Senator CARRICK (New South Wales) - The debate on clause 5 has revolved around one essential point of principle and argument. That is, the presentation of an amendment by the Opposition to have certain categories of interests represented. The argument put forward by the Government and propounded specifically by Senator James McClelland is that any such board representing a series of interests and having some representation back to its interests could not work because it would be in eternal conflict. Therefore, he says that it would be bad to have such a board. I hope I do not misrepresent his argument in any way. I think that that is an argument that has run through the Government's whole train of thought this afternoon. If this is so, then the Minister for the Media (Senator Douglas McClelland) if he wishes to reply, must draw attention to the fact that at the Federal Government level and the State Government level there are some hundreds of boards and commissions. If we take them one by one we find that the principle, rather than the exception, is that they represent specific interests and in many cases representatives of groups are elected to them. For example, in the whole of the sphere of primary industry we will find board after board on which there are representatives of special, conflicting groups who are frequently elected to such boards. For example, the wheat growers are elected to an Australian Wheat Board or in the case of a state milk board there are the producers' representatives and the consumers' representatives.


Senator McManus - There is a dried fruits board.

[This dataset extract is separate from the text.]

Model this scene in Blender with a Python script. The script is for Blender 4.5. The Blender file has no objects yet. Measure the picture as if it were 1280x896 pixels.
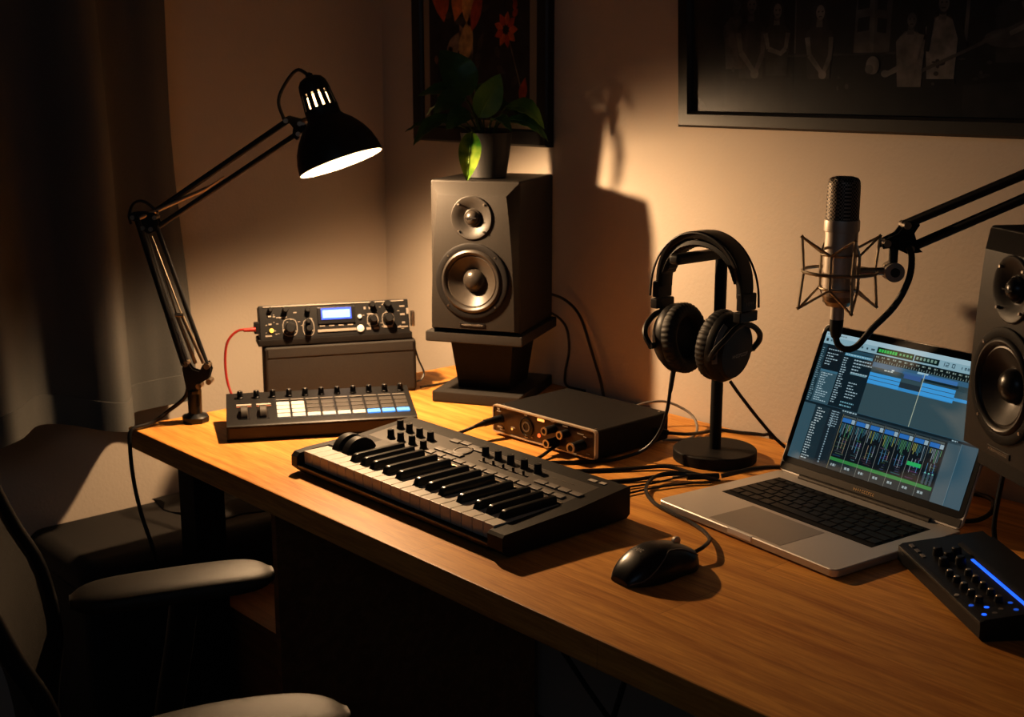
import bpy, bmesh, math, random
from mathutils import Vector, Matrix
random.seed(7)
S = bpy.context.scene
COL = S.collection
PI = math.pi
V3 = Vector

# ------------------------------------------------------------------ materials
def mat(name, col=(.5, .5, .5), rough=.5, metal=0., noise=0., nscale=60., bump=0., bscale=300., emit=None, estr=0., spec=.5, coat=0., col2=None):
    m = bpy.data.materials.new(name); m.use_nodes = True
    nt = m.node_tree; b = nt.nodes['Principled BSDF']
    b.inputs['Base Color'].default_value = (*col, 1)
    b.inputs['Roughness'].default_value = rough
    b.inputs['Metallic'].default_value = metal
    b.inputs['Specular IOR Level'].default_value = spec
    b.inputs['Coat Weight'].default_value = coat
    tc = nt.nodes.new('ShaderNodeTexCoord')
    if noise > 0:
        n = nt.nodes.new('ShaderNodeTexNoise'); n.inputs['Scale'].default_value = nscale; n.inputs['Detail'].default_value = 4
        nt.links.new(tc.outputs['Object'], n.inputs['Vector'])
        r = nt.nodes.new('ShaderNodeMix'); r.data_type = 'RGBA'
        c2 = col2 if col2 else tuple(c * (1 + noise) for c in col)
        r.inputs[6].default_value = (*[c * (1 - noise) for c in col], 1); r.inputs[7].default_value = (*c2, 1)
        nt.links.new(n.outputs['Fac'], r.inputs[0]); nt.links.new(r.outputs[2], b.inputs['Base Color'])
    if bump > 0:
        n2 = nt.nodes.new('ShaderNodeTexNoise'); n2.inputs['Scale'].default_value = bscale; n2.inputs['Detail'].default_value = 3
        nt.links.new(tc.outputs['Object'], n2.inputs['Vector'])
        bp = nt.nodes.new('ShaderNodeBump'); bp.inputs['Strength'].default_value = bump; bp.inputs['Distance'].default_value = .002
        nt.links.new(n2.outputs['Fac'], bp.inputs['Height']); nt.links.new(bp.outputs[0], b.inputs['Normal'])
    if emit:
        b.inputs['Emission Color'].default_value = (*emit, 1); b.inputs['Emission Strength'].default_value = estr
    return m

def wood_mat(name, dark, light, plank=True, scale=1.0, rough=.5):
    m = bpy.data.materials.new(name); m.use_nodes = True
    nt = m.node_tree; b = nt.nodes['Principled BSDF']; L = nt.links.new
    tc = nt.nodes.new('ShaderNodeTexCoord')
    mp = nt.nodes.new('ShaderNodeMapping'); mp.inputs['Scale'].default_value = (2.2 * scale, 26 * scale, 26 * scale)
    L(tc.outputs['Object'], mp.inputs['Vector'])
    n1 = nt.nodes.new('ShaderNodeTexNoise'); n1.inputs['Scale'].default_value = 1.6; n1.inputs['Detail'].default_value = 6; n1.inputs['Roughness'].default_value = .62; n1.inputs['Distortion'].default_value = .7
    L(mp.outputs[0], n1.inputs['Vector'])
    mp2 = nt.nodes.new('ShaderNodeMapping'); mp2.inputs['Scale'].default_value = (14 * scale, 240 * scale, 240 * scale)
    L(tc.outputs['Object'], mp2.inputs['Vector'])
    n2 = nt.nodes.new('ShaderNodeTexNoise'); n2.inputs['Scale'].default_value = 1.5; n2.inputs['Detail'].default_value = 3
    L(mp2.outputs[0], n2.inputs['Vector'])
    ramp = nt.nodes.new('ShaderNodeValToRGB')
    ramp.color_ramp.elements[0].position = .3; ramp.color_ramp.elements[0].color = (*dark, 1)
    ramp.color_ramp.elements[1].position = .68; ramp.color_ramp.elements[1].color = (*light, 1)
    mx = nt.nodes.new('ShaderNodeMath'); mx.operation = 'MULTIPLY_ADD'; mx.inputs[1].default_value = .46
    L(n2.outputs['Fac'], mx.inputs[0])
    sub = nt.nodes.new('ShaderNodeMath'); sub.operation = 'SUBTRACT'; sub.inputs[1].default_value = .23
    L(n1.outputs['Fac'], sub.inputs[0]); L(sub.outputs[0], mx.inputs[2]); L(mx.outputs[0], ramp.inputs['Fac'])
    out = ramp.outputs['Color']
    if plank:
        br = nt.nodes.new('ShaderNodeTexBrick'); br.inputs['Scale'].default_value = 1.0
        br.inputs['Brick Width'].default_value = .93; br.inputs['Row Height'].default_value = .098
        br.inputs['Mortar Size'].default_value = .0005; br.inputs['Color1'].default_value = (1, 1, 1, 1)
        br.inputs['Color2'].default_value = (.83, .81, .79, 1); br.inputs['Mortar'].default_value = (.62, .58, .55, 1)
        br.offset = .37
        L(tc.outputs['Object'], br.inputs['Vector'])
        mu = nt.nodes.new('ShaderNodeMix'); mu.data_type = 'RGBA'; mu.blend_type = 'MULTIPLY'; mu.inputs[0].default_value = 1
        L(out, mu.inputs[6]); L(br.outputs['Color'], mu.inputs[7]); out = mu.outputs[2]
    L(out, b.inputs['Base Color'])
    b.inputs['Roughness'].default_value = rough; b.inputs['Specular IOR Level'].default_value = .28
    bp = nt.nodes.new('ShaderNodeBump'); bp.inputs['Strength'].default_value = .12; bp.inputs['Distance'].default_value = .001
    L(n2.outputs['Fac'], bp.inputs['Height']); L(bp.outputs[0], b.inputs['Normal'])
    return m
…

Senator CARRICK - Yes. I can name literally dozens of boards and commissions on which the normal, rather than the exception, is the principle of interest group representation. I have not heard Government senators say that they propose to restructure all these boards because this is a bad principle. I have not heard them say that none of these boards is workable because these interests conflict. After all, the Parliament works with the conflicting interests of interest groups and obtains a consensus out of that. This is the very essence of democracy that these groups work in this way. In fact, the Government's proposition is in direct conflict with the normal principle involved throughout the community. I think that if we examined the state education we would find a variety of educational bodies set up with interest groups represented on them. I think that if we look at political parties- I hope that I do not misrepresent the Labor Party- we would find the Australian Labor Party state conference structured by representatives of particular groups being nominated or voted to the conference. Does this, in fact, cause such conflict as to make the conference inoperable? If so, why are they structured in this way? In fact, the very diversity- the very conflict of interests- is the reason they are so structured. Out of this exchange of views comes good. Al l experience of boards and commissions operating on the Federal and State levels proves that this principle works. Therefore, the Opposition's amendment is eminently sensible and the Government's argument in opposition to it falls to the ground.